FinCEN Updates Guidance on Determining Eligibility for CTR Exemptions

Written by Bernadette Clair, Regulatory Compliance Counsel

FinCEN recently issued revised guidance designed to help “banks” (defined to include credit unions) determine whether a customer is eligible for exemption from currency transaction reporting (CTR) requirements.  The changes include:

  • Updated citations to reflect the final rule transferring FinCEN’s regulations from 31 C.F.R. § 103 to 31 C.F.R. Chapter X, effective back in March 1, 2011; and
  • Amended guidance dealing with exemption eligibility for payroll customers in accordance with FinCEN’s recent final rule amending 31 C.F.R. § 1020.315.  See our previous blog post on June 6th for more details about this change.

If you haven’t had an opportunity to review this guidance previously, it’s a useful refresher on substantive changes made to the CTR exemption process back in 2009.  These changes were designed to simplify the process, and your credit union may be able to take advantage of these changes to alleviate some of the CTR filing burden.

Here’s an excerpt from the guidance summarizing the 2009 changes:

“Elimination of designation and annual review for most Phase I customers.7 Banks are no longer required to file a designation of exempt person ("DOEP") report for, or conduct an annual review of, customers who are other depository institutions operating in the United States, U.S. or State governments, or entities acting with governmental authority. The DOEP filing and annual review are still required for businesses listed on a major national stock exchange ("listed businesses"), non-listed businesses, and payroll customers.

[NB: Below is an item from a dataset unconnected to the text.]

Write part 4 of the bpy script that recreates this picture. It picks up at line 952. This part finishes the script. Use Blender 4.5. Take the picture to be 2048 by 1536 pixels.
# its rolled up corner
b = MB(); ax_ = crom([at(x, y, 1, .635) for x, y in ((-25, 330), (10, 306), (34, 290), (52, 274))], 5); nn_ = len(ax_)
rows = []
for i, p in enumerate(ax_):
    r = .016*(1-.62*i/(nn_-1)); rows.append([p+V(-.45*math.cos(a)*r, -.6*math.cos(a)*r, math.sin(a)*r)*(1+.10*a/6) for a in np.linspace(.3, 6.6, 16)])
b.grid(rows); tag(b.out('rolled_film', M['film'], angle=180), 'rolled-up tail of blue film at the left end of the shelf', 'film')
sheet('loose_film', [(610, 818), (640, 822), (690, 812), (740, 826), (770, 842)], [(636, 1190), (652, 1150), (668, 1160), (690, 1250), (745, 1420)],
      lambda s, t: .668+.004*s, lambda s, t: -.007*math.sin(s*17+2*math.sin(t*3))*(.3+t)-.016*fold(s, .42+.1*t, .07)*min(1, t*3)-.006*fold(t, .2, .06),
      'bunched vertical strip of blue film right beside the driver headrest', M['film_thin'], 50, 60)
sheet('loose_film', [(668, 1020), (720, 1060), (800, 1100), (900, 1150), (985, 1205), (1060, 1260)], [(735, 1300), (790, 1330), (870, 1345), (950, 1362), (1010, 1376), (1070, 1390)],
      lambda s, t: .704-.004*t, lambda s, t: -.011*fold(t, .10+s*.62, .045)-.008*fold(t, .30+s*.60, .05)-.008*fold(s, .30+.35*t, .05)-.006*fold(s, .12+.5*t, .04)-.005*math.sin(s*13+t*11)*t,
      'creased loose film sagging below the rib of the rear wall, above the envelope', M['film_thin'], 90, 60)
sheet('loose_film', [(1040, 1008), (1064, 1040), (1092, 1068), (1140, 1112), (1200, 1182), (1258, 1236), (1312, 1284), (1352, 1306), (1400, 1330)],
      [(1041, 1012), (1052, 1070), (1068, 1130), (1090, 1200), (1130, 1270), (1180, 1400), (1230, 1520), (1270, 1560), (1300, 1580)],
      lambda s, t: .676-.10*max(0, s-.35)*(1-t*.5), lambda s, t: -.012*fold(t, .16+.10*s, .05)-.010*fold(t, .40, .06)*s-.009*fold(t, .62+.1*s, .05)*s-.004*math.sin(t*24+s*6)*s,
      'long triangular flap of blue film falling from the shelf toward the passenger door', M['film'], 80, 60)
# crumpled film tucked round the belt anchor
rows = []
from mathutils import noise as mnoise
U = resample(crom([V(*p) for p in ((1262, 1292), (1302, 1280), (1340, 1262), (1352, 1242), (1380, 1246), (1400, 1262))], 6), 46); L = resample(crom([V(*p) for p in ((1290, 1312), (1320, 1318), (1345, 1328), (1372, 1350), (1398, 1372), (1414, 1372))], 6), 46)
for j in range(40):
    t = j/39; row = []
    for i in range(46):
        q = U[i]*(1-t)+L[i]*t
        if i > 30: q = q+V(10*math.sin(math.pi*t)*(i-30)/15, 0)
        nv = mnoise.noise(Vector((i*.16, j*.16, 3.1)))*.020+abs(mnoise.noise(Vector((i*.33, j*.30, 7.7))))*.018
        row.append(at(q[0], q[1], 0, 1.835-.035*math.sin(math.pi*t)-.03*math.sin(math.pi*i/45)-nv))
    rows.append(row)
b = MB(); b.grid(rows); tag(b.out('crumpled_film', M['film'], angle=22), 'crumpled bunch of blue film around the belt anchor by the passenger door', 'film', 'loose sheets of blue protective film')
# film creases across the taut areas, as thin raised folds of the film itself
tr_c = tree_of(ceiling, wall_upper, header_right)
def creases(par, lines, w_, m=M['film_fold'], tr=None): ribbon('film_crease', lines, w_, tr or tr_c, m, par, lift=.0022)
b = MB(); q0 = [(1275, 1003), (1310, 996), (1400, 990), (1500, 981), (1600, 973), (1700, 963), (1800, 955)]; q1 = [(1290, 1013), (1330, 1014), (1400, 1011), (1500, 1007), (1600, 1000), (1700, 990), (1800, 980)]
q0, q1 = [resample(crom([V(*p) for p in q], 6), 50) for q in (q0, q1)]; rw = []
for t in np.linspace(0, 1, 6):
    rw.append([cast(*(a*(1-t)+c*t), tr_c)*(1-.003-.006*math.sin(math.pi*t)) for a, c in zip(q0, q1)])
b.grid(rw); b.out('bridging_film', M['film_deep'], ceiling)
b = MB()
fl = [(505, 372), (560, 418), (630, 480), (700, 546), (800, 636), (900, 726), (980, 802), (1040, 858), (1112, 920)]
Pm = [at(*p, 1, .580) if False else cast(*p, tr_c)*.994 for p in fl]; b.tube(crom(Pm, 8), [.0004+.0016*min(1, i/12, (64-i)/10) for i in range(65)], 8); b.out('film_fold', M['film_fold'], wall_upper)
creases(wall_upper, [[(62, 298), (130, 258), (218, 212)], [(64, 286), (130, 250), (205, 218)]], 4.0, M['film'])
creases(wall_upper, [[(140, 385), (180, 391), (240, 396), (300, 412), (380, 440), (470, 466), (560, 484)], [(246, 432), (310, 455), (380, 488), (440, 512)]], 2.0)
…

"Frequently" decreased to five reportable transactions. Banks may designate an otherwise eligible non-listed business customer or payroll customer8 for exemption after the customer has within a year conducted five or more reportable transactions in currency (previously, eight or more reportable transactions were required).

Waiting time for eligibility decreased . Banks may use a hybrid approach to designate an otherwise eligible customer for a Phase II exemption: The customer may be eligible for exemption after maintaining a transaction account for two months (previously twelve months were required); or, the customer may be eligible for exemption in less than two months if the bank conducts a risk-based analysis to form a reasonable belief that the customer has a legitimate business purpose for conducting frequent or regular large currency transactions.

Biennial renewals eliminated. Banks are no longer required to file a biennial renewal or record and report a change of control for an exempt Phase II customer.” (footnotes omitted).

For those of us who are visual learners, the guidance also includes a handy chart of the circumstances under which a customer may be treated as exempt.